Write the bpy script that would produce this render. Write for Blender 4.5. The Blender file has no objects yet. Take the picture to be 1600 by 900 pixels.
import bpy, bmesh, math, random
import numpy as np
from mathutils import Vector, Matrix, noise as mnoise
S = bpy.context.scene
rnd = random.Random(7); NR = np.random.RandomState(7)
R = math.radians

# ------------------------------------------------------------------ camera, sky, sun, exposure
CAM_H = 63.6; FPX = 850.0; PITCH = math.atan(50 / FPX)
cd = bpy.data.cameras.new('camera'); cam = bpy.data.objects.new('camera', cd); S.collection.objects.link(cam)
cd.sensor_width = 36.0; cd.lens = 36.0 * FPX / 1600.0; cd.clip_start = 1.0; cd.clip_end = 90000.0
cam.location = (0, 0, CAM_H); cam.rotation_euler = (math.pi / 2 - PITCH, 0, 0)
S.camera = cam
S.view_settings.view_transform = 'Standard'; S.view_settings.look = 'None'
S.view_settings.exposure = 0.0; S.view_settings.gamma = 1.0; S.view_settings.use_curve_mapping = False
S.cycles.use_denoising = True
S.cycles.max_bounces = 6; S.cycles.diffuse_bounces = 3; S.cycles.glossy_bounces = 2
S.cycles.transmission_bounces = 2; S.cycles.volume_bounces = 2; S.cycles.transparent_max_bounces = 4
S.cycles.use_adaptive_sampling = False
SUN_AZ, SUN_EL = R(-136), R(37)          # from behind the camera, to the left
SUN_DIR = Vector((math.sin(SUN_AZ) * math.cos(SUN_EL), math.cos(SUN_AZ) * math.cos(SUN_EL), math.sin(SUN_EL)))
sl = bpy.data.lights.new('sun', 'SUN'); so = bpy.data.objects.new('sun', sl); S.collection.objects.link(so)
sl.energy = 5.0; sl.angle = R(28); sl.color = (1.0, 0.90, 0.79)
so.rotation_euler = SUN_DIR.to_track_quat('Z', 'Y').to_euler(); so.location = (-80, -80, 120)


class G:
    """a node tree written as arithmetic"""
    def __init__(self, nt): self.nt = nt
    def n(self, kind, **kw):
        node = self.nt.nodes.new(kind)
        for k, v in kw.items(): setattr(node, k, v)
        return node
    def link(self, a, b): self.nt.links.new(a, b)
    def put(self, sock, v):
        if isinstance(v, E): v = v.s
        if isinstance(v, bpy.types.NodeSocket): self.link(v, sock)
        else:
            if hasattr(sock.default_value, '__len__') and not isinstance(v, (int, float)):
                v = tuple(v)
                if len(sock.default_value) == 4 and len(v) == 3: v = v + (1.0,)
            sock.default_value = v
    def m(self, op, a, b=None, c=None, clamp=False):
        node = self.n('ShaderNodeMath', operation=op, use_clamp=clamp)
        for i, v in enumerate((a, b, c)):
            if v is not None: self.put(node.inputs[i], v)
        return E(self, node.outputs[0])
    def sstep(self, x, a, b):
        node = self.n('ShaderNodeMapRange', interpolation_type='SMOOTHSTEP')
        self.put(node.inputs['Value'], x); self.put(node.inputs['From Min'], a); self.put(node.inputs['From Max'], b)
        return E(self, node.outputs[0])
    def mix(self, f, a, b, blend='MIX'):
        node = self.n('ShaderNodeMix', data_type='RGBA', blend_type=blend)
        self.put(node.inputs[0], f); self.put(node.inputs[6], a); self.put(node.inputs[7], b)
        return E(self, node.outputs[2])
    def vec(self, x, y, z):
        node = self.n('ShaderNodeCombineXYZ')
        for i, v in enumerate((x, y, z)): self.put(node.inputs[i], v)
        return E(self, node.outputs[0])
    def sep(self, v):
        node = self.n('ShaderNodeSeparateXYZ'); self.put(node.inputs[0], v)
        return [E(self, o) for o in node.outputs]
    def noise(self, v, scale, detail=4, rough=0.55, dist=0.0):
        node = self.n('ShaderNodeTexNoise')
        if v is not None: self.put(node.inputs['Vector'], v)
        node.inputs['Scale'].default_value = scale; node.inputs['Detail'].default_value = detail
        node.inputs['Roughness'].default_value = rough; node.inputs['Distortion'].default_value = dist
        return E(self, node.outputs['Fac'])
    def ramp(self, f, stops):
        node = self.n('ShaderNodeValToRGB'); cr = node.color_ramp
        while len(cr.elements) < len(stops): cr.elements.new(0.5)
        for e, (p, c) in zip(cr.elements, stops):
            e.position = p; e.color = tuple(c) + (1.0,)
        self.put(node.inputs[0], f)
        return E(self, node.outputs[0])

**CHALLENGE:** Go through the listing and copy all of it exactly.

**ANSWER:**
Write the bpy script that would produce this render. Write for Blender 4.5. The Blender file has no objects yet. Take the picture to be 1600 by 900 pixels.
import bpy, bmesh, math, random
import numpy as np
from mathutils import Vector, Matrix, noise as mnoise
S = bpy.context.scene
rnd = random.Random(7); NR = np.random.RandomState(7)
R = math.radians

# ------------------------------------------------------------------ camera, sky, sun, exposure
CAM_H = 63.6; FPX = 850.0; PITCH = math.atan(50 / FPX)
cd = bpy.data.cameras.new('camera'); cam = bpy.data.objects.new('camera', cd); S.collection.objects.link(cam)
cd.sensor_width = 36.0; cd.lens = 36.0 * FPX / 1600.0; cd.clip_start = 1.0; cd.clip_end = 90000.0
cam.location = (0, 0, CAM_H); cam.rotation_euler = (math.pi / 2 - PITCH, 0, 0)
S.camera = cam
S.view_settings.view_transform = 'Standard'; S.view_settings.look = 'None'
S.view_settings.exposure = 0.0; S.view_settings.gamma = 1.0; S.view_settings.use_curve_mapping = False
S.cycles.use_denoising = True
S.cycles.max_bounces = 6; S.cycles.diffuse_bounces = 3; S.cycles.glossy_bounces = 2
S.cycles.transmission_bounces = 2; S.cycles.volume_bounces = 2; S.cycles.transparent_max_bounces = 4
S.cycles.use_adaptive_sampling = False
SUN_AZ, SUN_EL = R(-136), R(37)          # from behind the camera, to the left
SUN_DIR = Vector((math.sin(SUN_AZ) * math.cos(SUN_EL), math.cos(SUN_AZ) * math.cos(SUN_EL), math.sin(SUN_EL)))
sl = bpy.data.lights.new('sun', 'SUN'); so = bpy.data.objects.new('sun', sl); S.collection.objects.link(so)
sl.energy = 5.0; sl.angle = R(28); sl.color = (1.0, 0.90, 0.79)
so.rotation_euler = SUN_DIR.to_track_quat('Z', 'Y').to_euler(); so.location = (-80, -80, 120)


class G:
    """a node tree written as arithmetic"""
    def __init__(self, nt): self.nt = nt
    def n(self, kind, **kw):
        node = self.nt.nodes.new(kind)
        for k, v in kw.items(): setattr(node, k, v)
        return node
    def link(self, a, b): self.nt.links.new(a, b)
    def put(self, sock, v):
        if isinstance(v, E): v = v.s
        if isinstance(v, bpy.types.NodeSocket): self.link(v, sock)
        else:
            if hasattr(sock.default_value, '__len__') and not isinstance(v, (int, float)):
                v = tuple(v)
                if len(sock.default_value) == 4 and len(v) == 3: v = v + (1.0,)
            sock.default_value = v
    def m(self, op, a, b=None, c=None, clamp=False):
        node = self.n('ShaderNodeMath', operation=op, use_clamp=clamp)
        for i, v in enumerate((a, b, c)):
            if v is not None: self.put(node.inputs[i], v)
        return E(self, node.outputs[0])
    def sstep(self, x, a, b):
        node = self.n('ShaderNodeMapRange', interpolation_type='SMOOTHSTEP')
        self.put(node.inputs['Value'], x); self.put(node.inputs['From Min'], a); self.put(node.inputs['From Max'], b)
        return E(self, node.outputs[0])
    def mix(self, f, a, b, blend='MIX'):
        node = self.n('ShaderNodeMix', data_type='RGBA', blend_type=blend)
        self.put(node.inputs[0], f); self.put(node.inputs[6], a); self.put(node.inputs[7], b)
        return E(self, node.outputs[2])
    def vec(self, x, y, z):
        node = self.n('ShaderNodeCombineXYZ')
        for i, v in enumerate((x, y, z)): self.put(node.inputs[i], v)
        return E(self, node.outputs[0])
    def sep(self, v):
        node = self.n('ShaderNodeSeparateXYZ'); self.put(node.inputs[0], v)
        return [E(self, o) for o in node.outputs]
    def noise(self, v, scale, detail=4, rough=0.55, dist=0.0):
        node = self.n('ShaderNodeTexNoise')
        if v is not None: self.put(node.inputs['Vector'], v)
        node.inputs['Scale'].default_value = scale; node.inputs['Detail'].default_value = detail
        node.inputs['Roughness'].default_value = rough; node.inputs['Distortion'].default_value = dist
        return E(self, node.outputs['Fac'])
    def ramp(self, f, stops):
        node = self.n('ShaderNodeValToRGB'); cr = node.color_ramp
        while len(cr.elements) < len(stops): cr.elements.new(0.5)
        for e, (p, c) in zip(cr.elements, stops):
            e.position = p; e.color = tuple(c) + (1.0,)
        self.put(node.inputs[0], f)
        return E(self, node.outputs[0])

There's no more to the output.